There are multiple benefits with this approach:

  • Overwriting a table is much faster because it doesn’t need to list the directory recursively or delete any files.

  • The old version of the table still exists. If you delete the wrong table you can easily retrieve the old data using Time Travel.

  • It’s an atomic operation. Concurrent queries can still read the table while you are deleting the table.

  • Because of Delta Lake ACID transaction guarantees, if overwriting the table fails, the table will be in its previous state.

In addition, if you want to delete old files to save storage cost after overwriting the table, you can use VACUUM to delete them.
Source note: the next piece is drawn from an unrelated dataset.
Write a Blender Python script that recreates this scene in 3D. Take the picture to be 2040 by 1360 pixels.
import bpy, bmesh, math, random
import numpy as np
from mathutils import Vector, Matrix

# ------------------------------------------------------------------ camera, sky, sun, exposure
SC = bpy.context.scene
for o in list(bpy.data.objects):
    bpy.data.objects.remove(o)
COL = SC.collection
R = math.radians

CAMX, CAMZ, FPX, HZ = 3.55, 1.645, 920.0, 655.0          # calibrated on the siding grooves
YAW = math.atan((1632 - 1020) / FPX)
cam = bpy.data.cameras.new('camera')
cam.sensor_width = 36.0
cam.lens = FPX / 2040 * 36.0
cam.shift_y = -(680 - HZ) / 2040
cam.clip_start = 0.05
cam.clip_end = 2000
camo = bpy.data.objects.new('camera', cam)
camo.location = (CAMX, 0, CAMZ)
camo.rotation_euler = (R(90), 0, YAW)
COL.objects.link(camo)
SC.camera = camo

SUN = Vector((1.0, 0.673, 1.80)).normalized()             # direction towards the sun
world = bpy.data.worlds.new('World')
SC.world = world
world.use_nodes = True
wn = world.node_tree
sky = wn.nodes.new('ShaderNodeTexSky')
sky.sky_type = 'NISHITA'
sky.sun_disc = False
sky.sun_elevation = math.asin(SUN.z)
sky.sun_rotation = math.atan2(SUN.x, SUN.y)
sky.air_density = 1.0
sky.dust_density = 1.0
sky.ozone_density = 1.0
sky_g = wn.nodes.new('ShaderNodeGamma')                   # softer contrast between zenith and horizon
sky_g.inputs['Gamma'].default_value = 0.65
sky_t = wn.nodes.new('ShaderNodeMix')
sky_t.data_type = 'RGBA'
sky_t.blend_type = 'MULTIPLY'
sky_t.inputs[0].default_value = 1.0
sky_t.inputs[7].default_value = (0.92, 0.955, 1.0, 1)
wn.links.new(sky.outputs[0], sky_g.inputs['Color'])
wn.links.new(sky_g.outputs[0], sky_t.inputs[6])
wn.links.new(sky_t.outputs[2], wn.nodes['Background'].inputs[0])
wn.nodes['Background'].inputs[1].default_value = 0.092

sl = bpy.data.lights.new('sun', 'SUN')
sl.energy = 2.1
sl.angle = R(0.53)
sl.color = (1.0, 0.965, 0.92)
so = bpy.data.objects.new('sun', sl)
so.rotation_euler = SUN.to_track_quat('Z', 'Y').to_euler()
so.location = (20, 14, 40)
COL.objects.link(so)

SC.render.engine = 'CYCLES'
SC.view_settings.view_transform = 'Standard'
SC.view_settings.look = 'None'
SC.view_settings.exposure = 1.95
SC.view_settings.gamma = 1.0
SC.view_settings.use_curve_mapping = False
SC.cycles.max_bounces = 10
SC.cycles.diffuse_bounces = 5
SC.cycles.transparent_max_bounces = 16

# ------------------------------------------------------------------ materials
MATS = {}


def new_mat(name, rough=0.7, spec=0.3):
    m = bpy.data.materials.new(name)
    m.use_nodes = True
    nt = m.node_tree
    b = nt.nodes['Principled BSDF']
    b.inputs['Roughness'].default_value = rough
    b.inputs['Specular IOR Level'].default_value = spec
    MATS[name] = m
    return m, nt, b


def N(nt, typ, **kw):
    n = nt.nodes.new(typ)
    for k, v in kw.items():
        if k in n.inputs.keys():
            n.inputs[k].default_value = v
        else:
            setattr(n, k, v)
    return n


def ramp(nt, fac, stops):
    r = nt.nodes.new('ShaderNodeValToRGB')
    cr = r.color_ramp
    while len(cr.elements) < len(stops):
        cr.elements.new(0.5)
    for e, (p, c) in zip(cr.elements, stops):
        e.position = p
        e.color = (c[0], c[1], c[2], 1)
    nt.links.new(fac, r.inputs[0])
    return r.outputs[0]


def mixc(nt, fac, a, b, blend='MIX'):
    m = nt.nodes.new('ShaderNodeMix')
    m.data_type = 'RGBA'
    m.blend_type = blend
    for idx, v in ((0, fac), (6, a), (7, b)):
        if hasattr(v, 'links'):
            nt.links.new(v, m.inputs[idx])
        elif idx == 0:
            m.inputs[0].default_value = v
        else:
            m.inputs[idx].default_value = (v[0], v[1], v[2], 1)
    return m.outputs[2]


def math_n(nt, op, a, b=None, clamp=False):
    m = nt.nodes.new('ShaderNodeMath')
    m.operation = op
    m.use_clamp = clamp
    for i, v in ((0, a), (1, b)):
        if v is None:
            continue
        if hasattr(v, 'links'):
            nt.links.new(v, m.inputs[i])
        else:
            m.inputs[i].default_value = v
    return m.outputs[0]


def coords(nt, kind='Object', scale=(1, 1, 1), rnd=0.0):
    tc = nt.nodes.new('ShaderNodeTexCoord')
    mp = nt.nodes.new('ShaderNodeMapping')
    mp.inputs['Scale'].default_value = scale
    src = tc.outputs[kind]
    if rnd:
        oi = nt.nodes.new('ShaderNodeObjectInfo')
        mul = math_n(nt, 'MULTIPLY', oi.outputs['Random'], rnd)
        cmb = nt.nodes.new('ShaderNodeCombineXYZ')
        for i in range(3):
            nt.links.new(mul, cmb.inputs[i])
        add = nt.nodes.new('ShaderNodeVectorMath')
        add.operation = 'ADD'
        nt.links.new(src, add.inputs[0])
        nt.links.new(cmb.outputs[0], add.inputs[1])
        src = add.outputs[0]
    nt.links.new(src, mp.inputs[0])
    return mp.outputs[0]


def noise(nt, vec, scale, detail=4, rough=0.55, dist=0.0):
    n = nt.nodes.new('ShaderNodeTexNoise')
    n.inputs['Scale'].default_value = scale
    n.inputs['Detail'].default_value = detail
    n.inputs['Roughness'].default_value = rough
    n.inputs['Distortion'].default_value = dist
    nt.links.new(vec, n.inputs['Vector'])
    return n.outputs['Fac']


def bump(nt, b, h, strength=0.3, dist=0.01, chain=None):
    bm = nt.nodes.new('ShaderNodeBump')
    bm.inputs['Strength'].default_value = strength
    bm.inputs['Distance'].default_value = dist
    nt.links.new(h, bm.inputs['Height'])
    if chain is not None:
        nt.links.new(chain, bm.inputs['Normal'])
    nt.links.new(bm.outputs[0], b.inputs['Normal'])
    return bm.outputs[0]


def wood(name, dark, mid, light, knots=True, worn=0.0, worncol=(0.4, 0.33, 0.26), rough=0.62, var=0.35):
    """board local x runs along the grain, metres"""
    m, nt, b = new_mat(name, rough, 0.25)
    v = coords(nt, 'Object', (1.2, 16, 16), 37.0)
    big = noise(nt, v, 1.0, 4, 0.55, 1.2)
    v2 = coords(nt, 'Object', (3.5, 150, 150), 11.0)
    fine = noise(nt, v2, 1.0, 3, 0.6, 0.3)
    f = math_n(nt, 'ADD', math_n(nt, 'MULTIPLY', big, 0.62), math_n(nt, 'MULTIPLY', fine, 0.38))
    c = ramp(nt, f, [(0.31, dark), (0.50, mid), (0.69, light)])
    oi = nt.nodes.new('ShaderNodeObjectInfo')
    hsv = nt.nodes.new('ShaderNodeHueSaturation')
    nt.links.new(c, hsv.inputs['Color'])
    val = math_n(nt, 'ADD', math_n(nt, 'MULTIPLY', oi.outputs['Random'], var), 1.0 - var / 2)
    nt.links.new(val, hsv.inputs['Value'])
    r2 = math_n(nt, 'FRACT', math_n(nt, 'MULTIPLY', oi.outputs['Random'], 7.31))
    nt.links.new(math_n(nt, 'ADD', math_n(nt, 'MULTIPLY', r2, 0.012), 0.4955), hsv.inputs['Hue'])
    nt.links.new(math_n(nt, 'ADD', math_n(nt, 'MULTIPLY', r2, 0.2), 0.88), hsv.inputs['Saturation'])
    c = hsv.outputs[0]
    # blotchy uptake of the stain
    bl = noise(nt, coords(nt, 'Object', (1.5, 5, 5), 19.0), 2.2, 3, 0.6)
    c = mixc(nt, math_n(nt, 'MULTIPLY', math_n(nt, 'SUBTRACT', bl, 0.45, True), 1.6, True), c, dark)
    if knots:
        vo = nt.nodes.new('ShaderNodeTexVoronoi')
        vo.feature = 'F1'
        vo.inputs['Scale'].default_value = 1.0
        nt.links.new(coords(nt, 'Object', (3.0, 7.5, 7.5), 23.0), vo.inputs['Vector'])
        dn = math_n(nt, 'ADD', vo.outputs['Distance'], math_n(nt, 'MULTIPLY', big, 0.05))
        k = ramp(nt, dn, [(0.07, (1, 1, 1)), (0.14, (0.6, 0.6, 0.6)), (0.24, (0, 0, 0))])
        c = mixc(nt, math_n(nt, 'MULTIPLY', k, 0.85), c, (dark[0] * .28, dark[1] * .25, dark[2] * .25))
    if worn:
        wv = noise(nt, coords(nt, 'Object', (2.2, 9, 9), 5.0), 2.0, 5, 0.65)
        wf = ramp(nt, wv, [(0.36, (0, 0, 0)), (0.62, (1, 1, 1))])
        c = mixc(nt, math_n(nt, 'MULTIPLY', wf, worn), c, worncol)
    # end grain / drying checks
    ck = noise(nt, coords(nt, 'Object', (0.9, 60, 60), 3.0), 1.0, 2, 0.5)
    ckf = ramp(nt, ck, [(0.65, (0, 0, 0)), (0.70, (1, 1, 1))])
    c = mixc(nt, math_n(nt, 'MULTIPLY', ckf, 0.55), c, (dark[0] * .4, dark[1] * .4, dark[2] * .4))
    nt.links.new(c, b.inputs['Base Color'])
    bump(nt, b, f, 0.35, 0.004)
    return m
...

It’s optimized for file deletion and usually faster than deleting the entire directory.

Spark caching

Databricks does not recommend that you use Spark caching for the following reasons:

  • You lose any data skipping that can come from additional filters added on top of the cached DataFrame.

  • The data that gets cached may not be updated if the table is accessed using a different identifier (for example, you do spark.table(x).cache() but then write to the table using spark.write.save(/some/path).